From that place of true Jewish solidarity, I’d like to encourage as much empathy and compassion for anti-Zionist Jews as is possible, without turning a blind eye to the harm of the antisemitism they subscribe to, or the way they’re used by anti-Zionists overall, to wrongfully dismiss criticism of the Jew hatred that runs rampant within this movement, and is inherent to it.

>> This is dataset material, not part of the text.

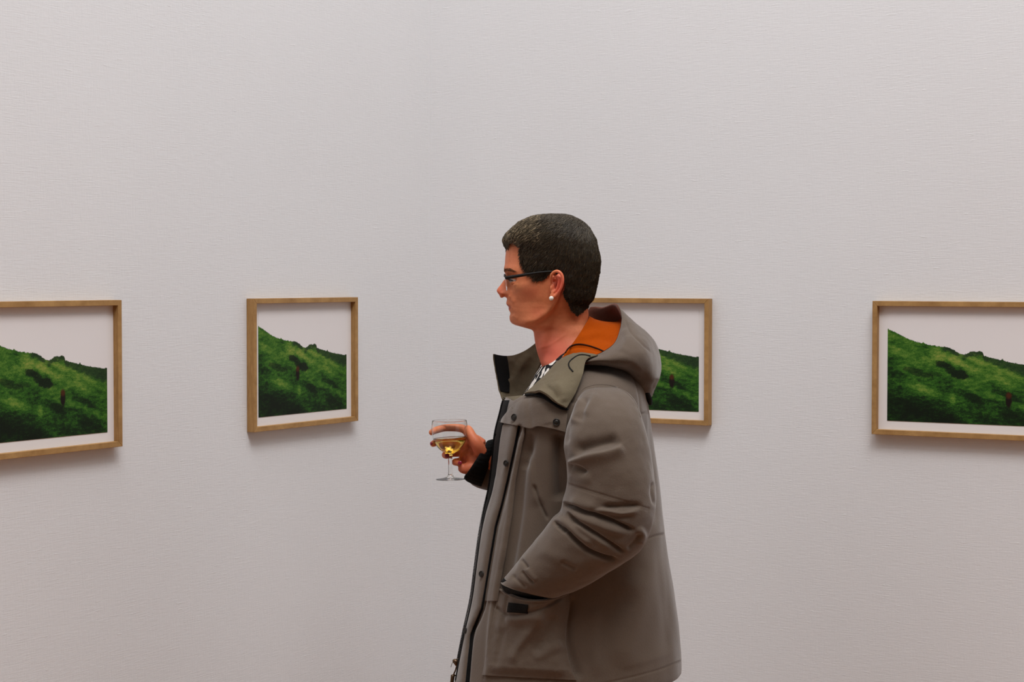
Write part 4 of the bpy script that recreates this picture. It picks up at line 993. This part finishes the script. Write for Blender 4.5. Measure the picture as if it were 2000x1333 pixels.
A = z3([(993, 1177.5), (991, 1188), (990, 1197)]); B = z3([(1031, 1183), (1031, 1190), (1030, 1199.5)])
G = sheet(A, B, 12, 20); G = onsurf(G, lambda a, b, o: (a, b, surf(pbvh, a, b, o)), .0035); sheet_obj('hook_tab', G, M['black'], .002, label='black hook-and-loop tab on the pocket')
lip = crl([(977, 1152), (990, 1161), (1010, 1170), (1040, 1175), (1070, 1173), (1095, 1166), (1110, 1160)], 40)
pts = P3([(a, b, surf(pbvh, a, b + 3, .001)) for a, b in lip]); V, F = tube(pts, .0022, 8, 80); mesh_obj('pocket_edge', V, F, M['jacket'], parka)

# collar: near flap folded open, far flap standing with its black hook strip
A0 = [(1120, 690), (1094, 702), (1068, 727), (1044, 752), (1023, 769)]; B0 = [(1165, 694), (1143, 703), (1136, 732), (1122, 768), (1107, 797)]
offA = [.012, .012, .010, .010, .008]; offB = [.015, .016, .016, .014, .010]
tb2 = lambda a, b, o: surf(tbvh, a, b, o)
A = [(1120, 690, -.098), (1094, 702, -.094), (1068, 727, -.115), (1044, 752, -.130), (1023, 769, -.122)]
B = [(1168, 694, -.138), (1146, 703, -.150), (1138, 732, tb2(1138, 745, .014)), (1124, 768, tb2(1124, 768, .014)), (1107, 797, tb2(1107, 797, .016))]
Mid = [(1145, 689, -.128), (1124, 699, -.138), (1106, 728, -.168), (1086, 756, -.190), (1064, 777, tb2(1066, 786, .02))]
G = sheet(A, B, 90, 60, Mid)
ys = np.array([[surf(tbvh, G[i, j, 0], max(G[i, j, 1], 700), .008) for j in range(60)] for i in range(90)])
G[:, :, 1] -= 9 * (np.linspace(0, 1, 90) ** 3)[:, None] * (np.sin(np.pi * np.clip(np.linspace(0, 1, 60) / .8, 0, 1)))[None, :]
co_, CVv, CFf = sheet_obj('collar', G, M['olive'], .005, nz=.0015, label='near collar flap folded open', st=[([(1062, 752), (1078, 762), (1090, 782)], -4, 7, 5, .2), ([(1085, 745), (1098, 765), (1102, 788)], 3.5, 7, 8, .2), ([(1045, 764), (1064, 770), (1084, 786)], 3, 6, 6, .2)])
cobvh = bvh_of(CVv, CFf.tolist())
A = [(966.5, 692, .060), (969, 715, .062), (974, 742, .060), (979, 765, .055), (985, 782, .045)]
B = [(1052, 664, .112), (1056, 694, .105), (1050, 722, .098), (1036, 752, .085), (1018, 780, .06)]
Mid = [(1010, 687, .122), (1014, 708, .115), (1014, 735, .105), (1009, 762, .085), (1002, 785, .06)]
G = sheet(A, B, 60, 60, Mid); G[:, :, 1] -= 5 * np.sin(np.linspace(0, np.pi, 60))[None, :] * (1 - np.linspace(0, 1, 60))[:, None] * -1.0
sheet_obj('collar', G, M['olive'], .005, nz=.0025, label='far collar flap standing up', st=[([(1040, 690), (1015, 720), (1000, 760)], 3, 8, 8, .2), ([(1000, 705), (998, 740)], -2, 6, 6, .2)])
G2 = G[:48, :17].copy(); G2[:, :, 2] -= .0022; G2[:, 0, 0] -= .6
sheet_obj('hook_strip', G2, M['black'], .0022, label='black hook-and-loop strip on the far collar')
# small piece of far front below the far collar
A = [(981, 776, .02), (984, 795, .0), (978, 812, -.01)]; B = [(1024, 772, -.06), (1012, 786, -.1), (1000, 797, -.12)]
G = sheet(A, B, 20, 24); sheet_obj('front_facing', G, M['olive'], .003)
pp_ = crl([(1027, 772), (1038, 771), (1050, 772.5), (1063, 777), (1080, 788), (1096, 797.5), (1109, 800)], 40)
V, F = tube(P3([(a, b, surf(tbvh, a, b, .0095)) for a, b in pp_]), .0026, 8, 80); mesh_obj('collar_edge_tube', V, F, M['black'], parka)  # thin black tube following the near collar's lower edge
# draw cord loop
pts = P3([(a, b, surf(cobvh, a, b, .0015)) for a, b in [(1153, 695.5), (1142, 693.5), (1131, 693.8), (1121, 699), (1113, 706), (1110.5, 712), (1113, 719), (1119, 726)]])
V, F = tube(pts, .0014, 8, 60); mesh_obj('drawcord', V, F, M['zip'], parka)

# hood lying on the back
HOOD = [
 [(1085, 705, -.085), (1088, 708, -.095), (1092, 711, -.098), (1100, 714, -.095), (1110, 716, -.085)],
 [(1140, 704, -.128), (1140, 706, -.136), (1141, 708, -.136), (1145, 711, -.12), (1150, 714, -.09)],
 [(1157, 697, -.132), (1160, 702, -.146), (1164, 707, -.146), (1170, 712, -.128), (1175, 716, -.09)],
 [(1179, 687, -.126), (1189, 696, -.150), (1197, 706, -.154), (1202, 714, -.135), (1200, 720, -.09)],
 [(1200, 671, -.108), (1215, 681, -.146), (1226, 698, -.160), (1232, 714, -.145), (1222, 728, -.09)],
 [(1210.5, 647, -.080), (1233, 661, -.122), (1252, 688, -.142), (1256, 726, -.132), (1240, 748, -.085)],
 [(1214.5, 620, -.040), (1241, 640, -.075), (1270, 678, -.095), (1280, 742, -.088), (1262, 776, -.05)],
 [(1209, 599.5, 0), (1236, 627.5, 0), (1277, 664, 0), (1292, 720, 0), (1273, 774, .0)],
 [(1199, 594.5, .050), (1226, 636, .075), (1266, 685, .088), (1278, 742, .085), (1260, 772, .05)],
 [(1178, 601.5, .092), (1204, 648, .110), (1240, 695, .125), (1250, 728, .122), (1240, 748, .085)],
 [(1161, 600.5, .118), (1172, 652, .125), (1200, 702, .130), (1215, 720, .125), (1220, 728, .09)],
 [(1149, 607, .128), (1142, 662, .130), (1165, 704, .130), (1175, 716, .12), (1190, 720, .09)],
 [(1128, 640, .120), (1115, 680, .126), (1130, 706, .135), (1140, 715, .115), (1150, 716, .085)],
 [(1100, 684, .090), (1088, 698, .11), (1095, 711, .11), (1105, 716, .10), (1115, 718, .08)]]
HG = np.array(HOOD, float)
NPH, NTT = 200, 90
tmp = np.stack([cr(HG[:, k], NPH) for k in range(HG.shape[1])], 1)
HGd = np.stack([cr(tmp[i], NTT) for i in range(NPH)], 0)
V = P3(HGd.reshape(-1, 3)); F = gridF(NPH, NTT); N = vnorm(V, F)
cc = P(1190, 690, 0); 
if (N * (V - cc)).sum() < 0: F = F[:, ::-1].copy(); N = -N
Vr = V.copy()
V = V + N * (.0018 * fnoise(V, 20, 3, 6.6))[:, None] * np.tile(np.minimum(np.linspace(0, 4, NTT), 1), NPH)[:, None]
V = strokes(V, N, [([(1222, 625), (1230, 648), (1250, 668), (1272, 690)], -2, 2, 2, .1), ([(1200, 700), (1235, 715), (1262, 760)], 3, 10, 10, .2), ([(1216, 640), (1225, 665), (1215, 690)], 3, 8, 10, .2), ([(1250, 680), (1270, 720), (1278, 755)], 3, 10, 14, .2), ([(1285, 740), (1278, 755), (1280, 768)], -3, 5, 5, .2)])
hood = mesh_obj('hood', V, F, M['jacket'], parka); solid(hood, .004, -1); tag(hood, 'taupe hood lying on the back')
Vl = Vr - N * .0065; Vl = Vl.reshape(NPH, NTT, 3); VR = Vr.reshape(NPH, NTT, 3); ed_ = VR[:, 0] - VR[:, 2]; ed_ /= np.linalg.norm(ed_, axis=1, keepdims=True); NR = N.reshape(NPH, NTT, 3)[:, 0]
Vl[:, 2] = VR[:, 0] - NR * .0055 + ed_ * .0008; Vl[:, 1] = VR[:, 0] - NR * .0030 + ed_ * .0022; Vl[:, 0] = VR[:, 0] + NR * .0002 + ed_ * .0016
kf = 14
mesh_obj('hood_facing', Vl[:, :kf + 1].reshape(-1, 3), gridF(NPH, kf + 1), M['facing'], hood)
lin = mesh_obj('hood_lining', Vl[:, kf:].reshape(-1, 3), gridF(NPH, NTT - kf), M['orange'], hood); tag(lin, 'orange hood lining')
# inner neck lining between hood and neck
A = [(1151, 618, .040), (1151, 620, .0), (1146, 630, -.030), (1133, 650, -.054), (1118, 672, -.066), (1104, 690, -.074), (1097, 699, -.077)]
B = [(1214, 626, .060), (1216, 631, -.015), (1211, 655, -.070), (1200, 672, -.098), (1180, 688, -.114), (1150, 698, -.115), (1125, 704, -.105)]
Mid = [(1181, 628, .060), (1183, 634, -.005), (1178, 660, -.050), (1166, 675, -.078), (1149, 688, -.090), (1128, 698, -.092), (1112, 703, -.09)]
G = sheet(A, B, 90, 50, Mid); V = P3(G.reshape(-1, 3)); F = gridF(90, 50); N = vnorm(V, F)
if N[:, 2].mean() < 0: N = -N; F = F[:, ::-1].copy()
V = strokes(V, N * np.array([1, 1, 1]), [([(1108, 684), (1130, 679), (1155, 682), (1178, 690)], -3, 2.5, 3.5, .05), ([(1128, 660), (1160, 652), (1190, 650)], 3, 8, 8, .2), ([(1150, 664), (1175, 662), (1200, 668)], -2, 6, 6, .2)])
V = V + N * (.0015 * fnoise(V, 26, 3, 8.1))[:, None]
nbv = bvh_of(V, F.tolist()); sm_ = crl([(1104, 689.5), (1110, 681), (1118, 675), (1132, 672.6), (1150, 675.6), (1168, 681.6), (1180, 687)], 40)
V3, F3 = tube(P3([(a, b, surf(nbv, a, b, .0006)) for a, b in sm_]), .0015, 8, 80); mesh_obj('lining_seam', V3, F3, M['seam'], parka)
nl = mesh_obj('neck_lining', V, F, M['orange'], parka); solid(nl, .003, -1); tag(nl, 'orange lining behind the neck')
V, F = tube([P(1262, 766, -.06), P(1268, 780, -.055), P(1270, 790, -.05)], [.006, .006, .004], 8, 12); mesh_obj('hood_toggle', V, F, M['zip'], hood)

# ------------------------------------------------------------------ wine glass (held by the visitor, top level)
def lathe(prof, n=72):
    prof = np.array(prof); a = np.linspace(0, 2 * np.pi, n, endpoint=False)
    V = np.stack([np.outer(prof[:, 0], np.cos(a)), np.outer(prof[:, 0], np.sin(a)), np.outer(prof[:, 1], np.ones(n))], -1).reshape(-1, 3)
    return V, gridF(len(prof), n, True).tolist()
H0 = P(GX, GV, GY)
k = PX * 1000                                              # mm per photo pixel
outer = [(0.0003, 0), (.0285, .0), (.0292, .0007), (.0285, .0014), (.020, .0028), (.010, .0048), (.0056, .0085), (.0044, .014), (.0041, .026), (.0044, .042), (.0056, .050), (.0095, .0545), (.0165, .0585), (.0240, .0650), (.0305, .0740), (.0348, .0845), (.0372, .0960), (.0378, .1060), (.0370, .1150), (.0358, .1222)]
inner = [(.0350, .1222), (.0363, .1150), (.0371, .1060), (.0365, .0960), (.0341, .0847), (.0298, .0745), (.0233, .0658), (.0155, .0597), (.008, .0566), (.0003, .0556)]
oc = cr(outer, 110); rimc = [(.0356, .1226), (.0352, .1226)]; ic = cr(inner, 60)
V, F = lathe(np.vstack([oc, rimc, ic]))
F = orient(V, F)
gmesh = mesh_obj('wine_glass', V, F, M['glass'])
gmesh.matrix_world = PERSON_MAT @ Matrix.Translation(Vector(H0)) @ Matrix.Rotation(R(-1.0), 4, 'Y')
tag(gmesh, 'small stemmed wine glass with white wine, held in the hand', 'wine glass')
wl = .0870
wi = ic[ic[:, 1] < wl - .0006][::-1] * np.array([1.0, 1.0]); wr = np.interp(wl, ic[::-1, 1], ic[::-1, 0])
wp = np.vstack([wi + np.array([.00012, -.0001]) * np.array([1, 1]), [(wr + .00012, wl)], [(wr * .97, wl - .0006)], [(wr * .6, wl - .0007)], [(.0003, wl - .0007)]]); wp[0, 0] = .0003
V, F = lathe(wp); F = orient(V, F)
tl = np.clip(V[:, 2] / wl, 0, 1) ** 6; V[:, 2] += tl * (V[:, 0] * .05 + V[:, 1] * -.03)
wine = mesh_obj('wine', V, F, M['wine'], gmesh); tag(wine, 'pale yellow wine')

# ------------------------------------------------------------------ light: broad gallery ceiling light + soft ambient
def area(name, loc, size, power, col=(1, 1, 1), rot=(0, 0, 0), sizey=None):
    l = bpy.data.lights.new(name, 'AREA'); l.energy = power; l.color = col; l.size = size; l.shape = 'RECTANGLE'; l.size_y = sizey or size
    o = bpy.data.objects.new(name, l); COL.objects.link(o); o.location = loc; o.rotation_euler = rot; return o
area('track_light_left', (-3.2, -3.2, 7.6), 6.0, 281, (1.0, 1.0, 1.012), (R(26), 0, 0), 1.7)
area('track_light_right', (-3.2, -3.2, 7.6), 1.7, 281, (1.0, 1.0, 1.012), (0, R(-26), 0), 6.0)
w = bpy.data.worlds.new('World'); SC.world = w; w.use_nodes = True
w.node_tree.nodes['Background'].inputs[0].default_value = (1, .97, .97, 1); w.node_tree.nodes['Background'].inputs[1].default_value = 0.055

# ------------------------------------------------------------------ camera
cd = bpy.data.cameras.new('camera'); cam = bpy.data.objects.new('camera', cd); COL.objects.link(cam)
cd.sensor_width = 36; cd.lens = FPX * 36 / 2000; cd.clip_start = .05; cd.clip_end = 100
fw = Vector((sa * cp, ca * cp, -sp)); rt = Vector((ca, -sa, 0)); up = rt.cross(fw)
r2 = rt * math.cos(ROLL) + up * math.sin(ROLL); u2 = up * math.cos(ROLL) - rt * math.sin(ROLL)
cam.matrix_world = Matrix(((r2.x, u2.x, -fw.x, CAM[0]), (r2.y, u2.y, -fw.y, CAM[1]), (r2.z, u2.z, -fw.z, CAM[2]), (0, 0, 0, 1)))
SC.camera = cam
cd.shift_y = 0.0
vs = SC.view_settings; vs.view_transform = 'Standard'; vs.look = 'None'; vs.exposure = 0; vs.gamma = 1; vs.use_curve_mapping = False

Something which has recently given me a lot of hope is learning that there are anti-Zionist Jews, who have re-embraced the Zionist core element of Judaism. Ironically, I never came across one until after the Hamas massacre of October 7, and have since learned of several. I think it is incredibly important for us to listen to and learn from them. What are we, as a modern Jewish society, missing when it comes to educating the younger generation? What do we need to change in how we relate the complex realities of our history, our ancient identity and our homeland, to the fellow members of our tribe? And maybe most importantly, are we being there for each other the way we should be, so that not a single one of us can be exploited and turned against their own people, made into a weapon against the rights and safety of all Jews, including their own?